# [Rows from a 3D scene dataset]

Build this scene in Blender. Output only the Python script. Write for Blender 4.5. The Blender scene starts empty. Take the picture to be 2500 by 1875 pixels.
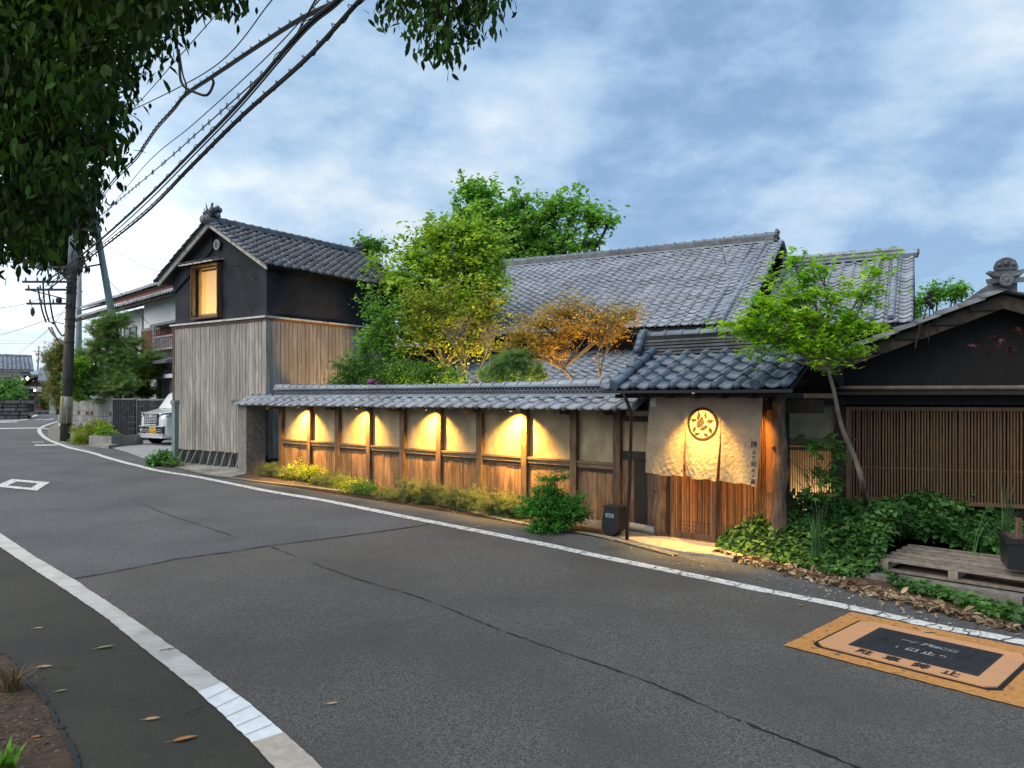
import bpy, bmesh, math, random
import numpy as np
from mathutils import Vector, Matrix, noise
random.seed(7); rng=np.random.default_rng(7)
SC=bpy.context.scene; COL=SC.collection
# ------------------------------------------------------------------ camera, sky, sun, exposure
cam=bpy.data.cameras.new('camera'); camo=bpy.data.objects.new('camera',cam); COL.objects.link(camo)
camo.location=(0,0,1.65); camo.rotation_euler=(math.pi/2,0,0)
cam.sensor_width=36; cam.lens=36*1800/2500; cam.shift_y=0.013; cam.clip_start=.05; cam.clip_end=2000
SC.camera=camo
SUN_EL=math.radians(48); SUN_AZ=math.radians(-115)     # high thick overcast, light arriving softly from the left
GLOW=Vector((-.56,.96,.20)).normalized()            # break in the clouds over the street
w=bpy.data.worlds.new('World'); SC.world=w; w.use_nodes=True
nt=w.node_tree; nt.nodes.clear(); N=nt.nodes.new; LK=nt.links.new
out=N('ShaderNodeOutputWorld'); mixs=N('ShaderNodeMixShader'); bg1=N('ShaderNodeBackground'); bg2=N('ShaderNodeBackground')
sky=N('ShaderNodeTexSky'); sky.sky_type='NISHITA'; sky.sun_disc=False; sky.sun_elevation=SUN_EL; sky.sun_rotation=SUN_AZ
LK(sky.outputs[0],bg1.inputs[0]); bg1.inputs[1].default_value=0.1
tc=N('ShaderNodeTexCoord'); sep=N('ShaderNodeSeparateXYZ'); LK(tc.outputs['Generated'],sep.inputs[0])
def mth(op,a,b=None,c=None):
    m=N('ShaderNodeMath'); m.operation=op
    for i,x in enumerate((a,b,c)):
        if x is None: continue
        if isinstance(x,(int,float)): m.inputs[i].default_value=x
        else: LK(x,m.inputs[i])
    return m.outputs[0]
def ramp(fac,stops,interp='LINEAR'):
    r=N('ShaderNodeValToRGB'); LK(fac,r.inputs[0]); r.color_ramp.interpolation=interp
    e=r.color_ramp.elements
    while len(e)<len(stops): e.new(.5)
    for k,(p,c) in enumerate(stops):
        e[k].position=p; e[k].color=(*c,1) if len(c)==3 else c
    return r.outputs[0]
zz=mth('ADD',mth('MAXIMUM',sep.outputs[2],0.0),.42)
px=mth('DIVIDE',sep.outputs[0],zz); py=mth('DIVIDE',sep.outputs[1],zz)
cmb=N('ShaderNodeCombineXYZ'); LK(px,cmb.inputs[0]); LK(py,cmb.inputs[1]); LK(mth('MULTIPLY',sep.outputs[2],1.5),cmb.inputs[2])
n1=N('ShaderNodeTexNoise'); n1.inputs['Scale'].default_value=2.7; n1.inputs['Detail'].default_value=11; n1.inputs['Roughness'].default_value=.60; n1.inputs['Distortion'].default_value=.12
LK(cmb.outputs[0],n1.inputs['Vector'])
n2=N('ShaderNodeTexNoise'); n2.inputs['Scale'].default_value=.9; n2.inputs['Detail'].default_value=3
mp=N('ShaderNodeMapping'); mp.inputs['Location'].default_value=(3.1,1.7,.4); LK(cmb.outputs[0],mp.inputs[0]); LK(mp.outputs[0],n2.inputs['Vector'])
low=N('ShaderNodeMapRange'); LK(sep.outputs[2],low.inputs[0]); low.inputs[1].default_value=.0; low.inputs[2].default_value=.24; low.inputs[3].default_value=-.085; low.inputs[4].default_value=0
n3=N('ShaderNodeTexNoise'); n3.inputs['Scale'].default_value=8; n3.inputs['Detail'].default_value=6; LK(cmb.outputs[0],n3.inputs['Vector'])
side=mth('ADD',mth('ADD',mth('MULTIPLY',sep.outputs[0],-.11),mth('MULTIPLY',mth('SUBTRACT',n3.outputs['Fac'],.5),.24)),low.outputs[0])
cl=mth('ADD',mth('ADD',mth('MULTIPLY',n1.outputs['Fac'],1.0),mth('MULTIPLY',mth('SUBTRACT',n2.outputs['Fac'],.5),.55)),side)
ccol=ramp(cl,[(.33,(.105,.175,.27)),(.42,(.15,.23,.34)),(.50,(.20,.28,.375)),(.58,(.25,.32,.40)),(.68,(.335,.38,.42))])
vd=N('ShaderNodeVectorMath'); vd.operation='DOT_PRODUCT'; LK(tc.outputs['Generated'],vd.inputs[0])
vd.inputs[1].default_value=tuple(GLOW)
glow=mth('POWER',mth('MAXIMUM',vd.outputs['Value'],0.0),130)
gl=N('ShaderNodeMix'); gl.data_type='RGBA'; gl.blend_type='ADD'; LK(mth('MULTIPLY',glow,mth('MULTIPLY',cl,.6)),gl.inputs[0]); LK(ccol,gl.inputs[6]); gl.inputs[7].default_value=(.95,.97,.92,1)
LK(gl.outputs[2],bg2.inputs[0]); bg2.inputs[1].default_value=1.0
cov=N('ShaderNodeMapRange'); LK(cl,cov.inputs[0]); cov.inputs[1].default_value=.30; cov.inputs[2].default_value=.42; cov.inputs[3].default_value=.75; cov.inputs[4].default_value=1
LK(cov.outputs[0],mixs.inputs[0]); LK(bg1.outputs[0],mixs.inputs[1]); LK(bg2.outputs[0],mixs.inputs[2]); LK(mixs.outputs[0],out.inputs[0])
sl=bpy.data.lights.new('sun','SUN'); sl.energy=1.5; sl.angle=math.radians(75); sl.color=(1,.90,.76)
so=bpy.data.objects.new('sun',sl); COL.objects.link(so)
dv=-Vector((math.sin(SUN_AZ)*math.cos(SUN_EL),math.cos(SUN_AZ)*math.cos(SUN_EL),math.sin(SUN_EL)))
so.rotation_euler=dv.to_track_quat('-Z','Y').to_euler()
SC.view_settings.view_transform='Standard'; SC.view_settings.look='None'; SC.view_settings.exposure=1.2; SC.view_settings.gamma=1
SC.view_settings.use_curve_mapping=False
SC.render.engine='CYCLES'; SC.cycles.use_denoising=True; SC.cycles.max_bounces=6; SC.cycles.diffuse_bounces=3; SC.cycles.glossy_bounces=3
SC.cycles.transparent_max_bounces=6; SC.cycles.sample_clamp_indirect=3; SC.cycles.caustics_reflective=False; SC.cycles.caustics_refractive=False
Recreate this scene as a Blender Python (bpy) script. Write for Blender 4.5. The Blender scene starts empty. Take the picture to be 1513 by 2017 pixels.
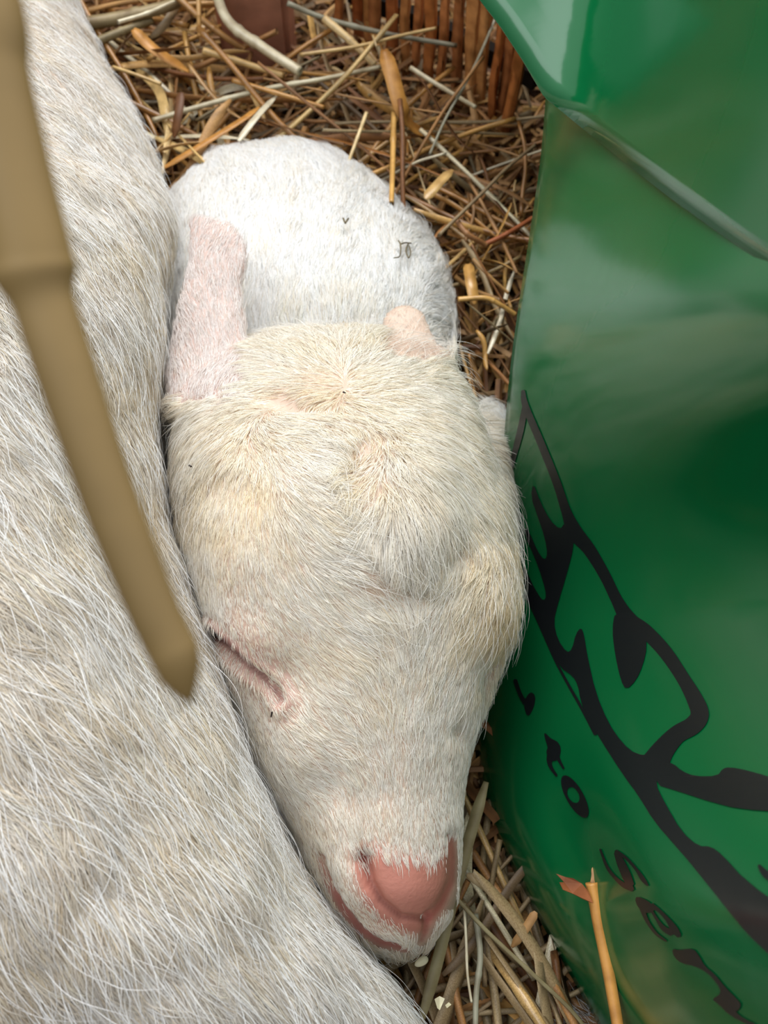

# [WHAT IS NEEDED]
Repeat the listing verbatim. Skip the pictures.

# [WORKED SOLUTION]
Build this scene in Blender. Output only the Python script. Write for Blender 4.5. The Blender scene starts empty. Take the picture to be 2500 by 1875 pixels.
import bpy, bmesh, math, random
import numpy as np
from mathutils import Vector, Matrix, noise
random.seed(7); rng=np.random.default_rng(7)
SC=bpy.context.scene; COL=SC.collection
# ------------------------------------------------------------------ camera, sky, sun, exposure
cam=bpy.data.cameras.new('camera'); camo=bpy.data.objects.new('camera',cam); COL.objects.link(camo)
camo.location=(0,0,1.65); camo.rotation_euler=(math.pi/2,0,0)
cam.sensor_width=36; cam.lens=36*1800/2500; cam.shift_y=0.013; cam.clip_start=.05; cam.clip_end=2000
SC.camera=camo
SUN_EL=math.radians(48); SUN_AZ=math.radians(-115)     # high thick overcast, light arriving softly from the left
GLOW=Vector((-.56,.96,.20)).normalized()            # break in the clouds over the street
w=bpy.data.worlds.new('World'); SC.world=w; w.use_nodes=True
nt=w.node_tree; nt.nodes.clear(); N=nt.nodes.new; LK=nt.links.new
out=N('ShaderNodeOutputWorld'); mixs=N('ShaderNodeMixShader'); bg1=N('ShaderNodeBackground'); bg2=N('ShaderNodeBackground')
sky=N('ShaderNodeTexSky'); sky.sky_type='NISHITA'; sky.sun_disc=False; sky.sun_elevation=SUN_EL; sky.sun_rotation=SUN_AZ
LK(sky.outputs[0],bg1.inputs[0]); bg1.inputs[1].default_value=0.1
tc=N('ShaderNodeTexCoord'); sep=N('ShaderNodeSeparateXYZ'); LK(tc.outputs['Generated'],sep.inputs[0])
def mth(op,a,b=None,c=None):
    m=N('ShaderNodeMath'); m.operation=op
    for i,x in enumerate((a,b,c)):
        if x is None: continue
        if isinstance(x,(int,float)): m.inputs[i].default_value=x
        else: LK(x,m.inputs[i])
    return m.outputs[0]
def ramp(fac,stops,interp='LINEAR'):
    r=N('ShaderNodeValToRGB'); LK(fac,r.inputs[0]); r.color_ramp.interpolation=interp
    e=r.color_ramp.elements
    while len(e)<len(stops): e.new(.5)
    for k,(p,c) in enumerate(stops):
        e[k].position=p; e[k].color=(*c,1) if len(c)==3 else c
    return r.outputs[0]
zz=mth('ADD',mth('MAXIMUM',sep.outputs[2],0.0),.42)
px=mth('DIVIDE',sep.outputs[0],zz); py=mth('DIVIDE',sep.outputs[1],zz)
cmb=N('ShaderNodeCombineXYZ'); LK(px,cmb.inputs[0]); LK(py,cmb.inputs[1]); LK(mth('MULTIPLY',sep.outputs[2],1.5),cmb.inputs[2])
n1=N('ShaderNodeTexNoise'); n1.inputs['Scale'].default_value=2.7; n1.inputs['Detail'].default_value=11; n1.inputs['Roughness'].default_value=.60; n1.inputs['Distortion'].default_value=.12
LK(cmb.outputs[0],n1.inputs['Vector'])
n2=N('ShaderNodeTexNoise'); n2.inputs['Scale'].default_value=.9; n2.inputs['Detail'].default_value=3
mp=N('ShaderNodeMapping'); mp.inputs['Location'].default_value=(3.1,1.7,.4); LK(cmb.outputs[0],mp.inputs[0]); LK(mp.outputs[0],n2.inputs['Vector'])
low=N('ShaderNodeMapRange'); LK(sep.outputs[2],low.inputs[0]); low.inputs[1].default_value=.0; low.inputs[2].default_value=.24; low.inputs[3].default_value=-.085; low.inputs[4].default_value=0
n3=N('ShaderNodeTexNoise'); n3.inputs['Scale'].default_value=8; n3.inputs['Detail'].default_value=6; LK(cmb.outputs[0],n3.inputs['Vector'])
side=mth('ADD',mth('ADD',mth('MULTIPLY',sep.outputs[0],-.11),mth('MULTIPLY',mth('SUBTRACT',n3.outputs['Fac'],.5),.24)),low.outputs[0])
cl=mth('ADD',mth('ADD',mth('MULTIPLY',n1.outputs['Fac'],1.0),mth('MULTIPLY',mth('SUBTRACT',n2.outputs['Fac'],.5),.55)),side)
ccol=ramp(cl,[(.33,(.105,.175,.27)),(.42,(.15,.23,.34)),(.50,(.20,.28,.375)),(.58,(.25,.32,.40)),(.68,(.335,.38,.42))])
vd=N('ShaderNodeVectorMath'); vd.operation='DOT_PRODUCT'; LK(tc.outputs['Generated'],vd.inputs[0])
vd.inputs[1].default_value=tuple(GLOW)
glow=mth('POWER',mth('MAXIMUM',vd.outputs['Value'],0.0),130)
gl=N('ShaderNodeMix'); gl.data_type='RGBA'; gl.blend_type='ADD'; LK(mth('MULTIPLY',glow,mth('MULTIPLY',cl,.6)),gl.inputs[0]); LK(ccol,gl.inputs[6]); gl.inputs[7].default_value=(.95,.97,.92,1)
LK(gl.outputs[2],bg2.inputs[0]); bg2.inputs[1].default_value=1.0
cov=N('ShaderNodeMapRange'); LK(cl,cov.inputs[0]); cov.inputs[1].default_value=.30; cov.inputs[2].default_value=.42; cov.inputs[3].default_value=.75; cov.inputs[4].default_value=1
LK(cov.outputs[0],mixs.inputs[0]); LK(bg1.outputs[0],mixs.inputs[1]); LK(bg2.outputs[0],mixs.inputs[2]); LK(mixs.outputs[0],out.inputs[0])
sl=bpy.data.lights.new('sun','SUN'); sl.energy=1.5; sl.angle=math.radians(75); sl.color=(1,.90,.76)
so=bpy.data.objects.new('sun',sl); COL.objects.link(so)
dv=-Vector((math.sin(SUN_AZ)*math.cos(SUN_EL),math.cos(SUN_AZ)*math.cos(SUN_EL),math.sin(SUN_EL)))
so.rotation_euler=dv.to_track_quat('-Z','Y').to_euler()
SC.view_settings.view_transform='Standard'; SC.view_settings.look='None'; SC.view_settings.exposure=1.2; SC.view_settings.gamma=1
SC.view_settings.use_curve_mapping=False
SC.render.engine='CYCLES'; SC.cycles.use_denoising=True; SC.cycles.max_bounces=6; SC.cycles.diffuse_bounces=3; SC.cycles.glossy_bounces=3
SC.cycles.transparent_max_bounces=6; SC.cycles.sample_clamp_indirect=3; SC.cycles.caustics_reflective=False; SC.cycles.caustics_refractive=False
Recreate this scene as a Blender Python (bpy) script. Write for Blender 4.5. The Blender scene starts empty. Take the picture to be 1513 by 2017 pixels.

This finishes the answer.